Les pentes au sud de la zone où je suis entrée sont couvertes de champs de crevasses, ce qui peut rendre les déplacements dangereux, mais l’étude des cartes me rend assez confiante de mes capacités dans cet environnement. La montée de cette partie de l’itinéraire, pour atteindre le plateau, calme rapidement mon énergie débordante.

Il est difficile de s’arrêter à une heure précise. Normalement, je pose ma tente lorsque le soleil s’éteint, mais dans ce lieu où il brille du matin au soir, je dois me donner une heure d’arrêt. Ce soir, je cesse ma progression à 18 h, j’en ai assez. Je veux conserver mon énergie pour le lendemain. Est-ce que le fait d’entrer dans mon abri va me donner la sensation d’être à la maison ? Est-ce que je me sentirai rassurée et confortable dans ce petit espace ? Je n’ai pas encore de routine bien établie. Je pose mon matériel sous le mince tissu de la tente et je dispose mon traîneau à l’avant de celle-ci, à une distance d’environ quatre mètres, pour être certaine qu’il ne sera pas enseveli lorsque je me réveillerai au matin. Dans les milieux polaires, on ne peut jamais prévoir ce qui arrivera lorsque l’on n’est pas aux aguets. La neige peut s’empiler autour de ma tente et je peux passer de longues minutes à chercher et déterrer ce que je laisse à l’extérieur. J’attache tout ce dont j’ai besoin à une corde, qui est reliée à ma tente.
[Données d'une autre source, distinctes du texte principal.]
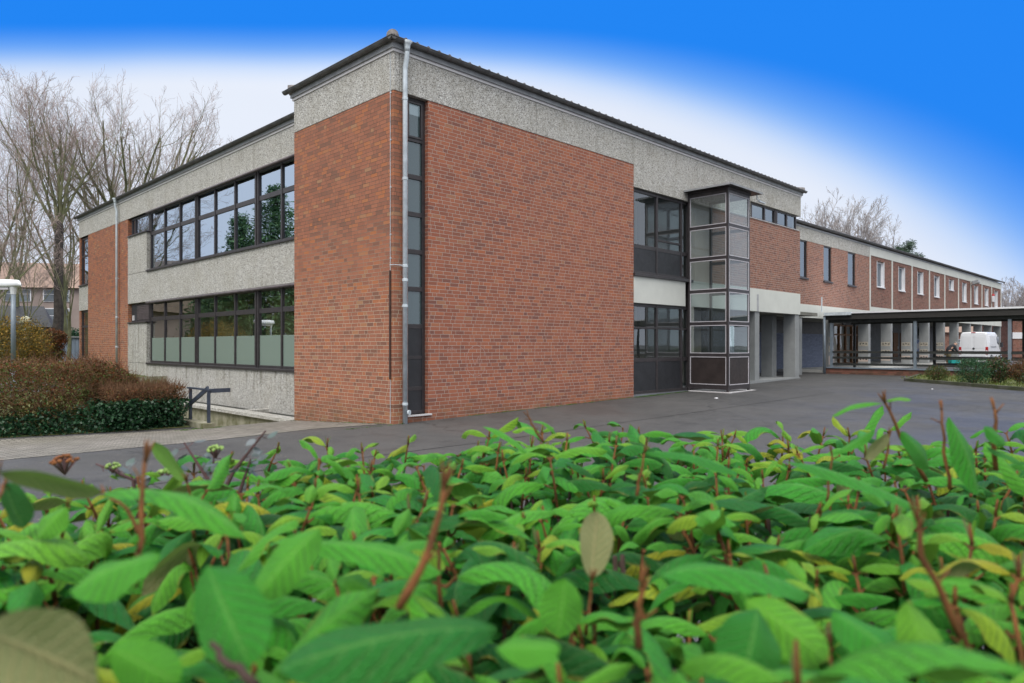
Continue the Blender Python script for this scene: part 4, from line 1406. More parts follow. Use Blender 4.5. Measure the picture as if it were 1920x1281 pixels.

Les monticules de glace de la région où je me trouve sont assez grands. Je monte et je descends de petites buttes dans un labyrinthe infini. Les milliers de barrières naturelles en glace ne me donnent pas la possibilité d’avancer rapidement. Chaque petite saillie apporte mon traîneau en hauteur et quand il redescend, le poids donne un coup dans l’élastique de la corde qui rejoint mon harnais. Chaque bosse équivaut à un coup dans les hanches. Semblables à une barrière de corail, les sastrugis [une ligne de crête tranchante et irrégulière sur une étendue de neige résultant de l’érosion causée par le vent] m’enlèvent beaucoup d’énergie, je dois manger plus pour franchir cette épreuve et garder mon calme. Les skis que j’utilise sont légers et performants. Je les adore.

PHOTO FOURNIE PAR CAROLINE CÔTÉ

Caroline Côté

Mais ce matin, la fixation qui les lie à mes bottes s’arrache de ceux-ci. Je ne supporte pas mon stress. Je suis sous le choc et je me sens déstabilisée. C’est le jour 5 ! Cela ne fait même pas une semaine que je suis sur la route et je veux avancer. Les protubérances de la surface neigeuse ont probablement créé une force qui a tordu mon ski durant les dernières heures. Je m’agenouille au sol. Puis-je régler tout ça ici, dans le grand vent ? J’ai envie de prier les dieux des glaces pour qu’ils m’aident, mais je crois que je ne peux me fier qu’à moi-même. Mes skis équivalent à l’arme d’un soldat. Je dois les garder en bon état. J’ai échoué ! Puis-je avoir une deuxième chance ? J’arriverai peut-être à les réparer, mais pas tout de suite. Je devrai donc marcher pour les prochains kilomètres.